Les éditions Plon ont publié, à la fin de l´année dernière, deux nouveaux livres de Simon Leys : La mort de Napoléon et Les idées des autres .
Pour le premier, il s´agit, plutôt, d´une réédition d´un roman, paru en 1986, le seul écrit, à ce jour, par l´auteur. Cette Mort de Napoléon est une fiction, un tant soit peu parodique. Imaginons que Napoléon Bonaparte ne serait pas mort en 1821 à Saint-Hélène, mais aurait réussi à s´échapper et à regagner la France, laissant un sosie à sa place, celui qui aurait véritablement trépassé. Voyageant incognito à travers l´Europe, sous un accoutrement qui le rendait méconnaissable, revisitant les lieux où il avait livré quelques-unes de ses batailles, Napoléon vit une foule de péripéties jusqu´à s´éteindre, enfin, sans avoir pu accomplir son but : reprendre le pouvoir.
Ce roman, à l´allure de conte philosophique, fut internationalement salué, notamment par des auteurs comme Edna O´Brien, Julian Barnes et la très regrettée Susan Sontag.
Dans Les idées des autres , Simon Leys a compilé un intéressant florilège de citations d´auteurs de toutes les époques et de toutes les latitudes, soit en version originale (avec la traduction en français) soit dans la langue où il les a découvertes (surtout le français ou l´anglais), étant donné qu´il ne maîtrise pas toutes les langues, bien entendu.
   Ce sont des citations, sur des sujets aussi divers que la mer («La mer, cette patrie qui voyage avec nous...» de Chateaubriand), les best-sellers («Tout le monde ne tend à lire que ce que tout le monde aurait pu écrire» de Paul Valéry), l´imitation («Imature poets imitate, mature poets steal» (Les poètes immatures imitent, les poètes accomplis volent) de T.S.Eliot) ou le tabac, entre autres («Insanity has grown more frequent since smoking has gone out of fashion» (L´insanité est devenue plus fréquente depuis que les gens ont perdu l´habitude de fumer) de Samuel Johnson).

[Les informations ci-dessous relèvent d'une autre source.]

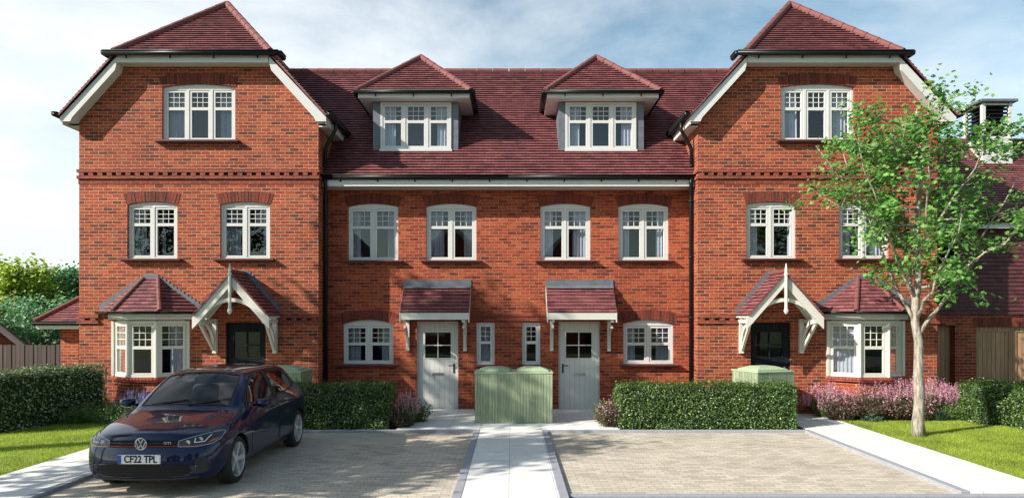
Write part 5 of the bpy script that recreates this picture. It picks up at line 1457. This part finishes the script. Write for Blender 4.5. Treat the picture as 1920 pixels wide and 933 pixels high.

Une citation, cette dernière, qui n´est pas du tout dans l´esprit de notre temps...»
La mort de Napoléon de Simon Leys . Plon .Paris, 2005.16,80 euros.


Les idées des autres : pour l'amusement des lecteurs oisifs de Simon Leys . Plon . Paris,2005.16,80 euros.



P.S-Malheureusement, un de ces livres-La mort de Napoléon-est, paraît-il, épuisé.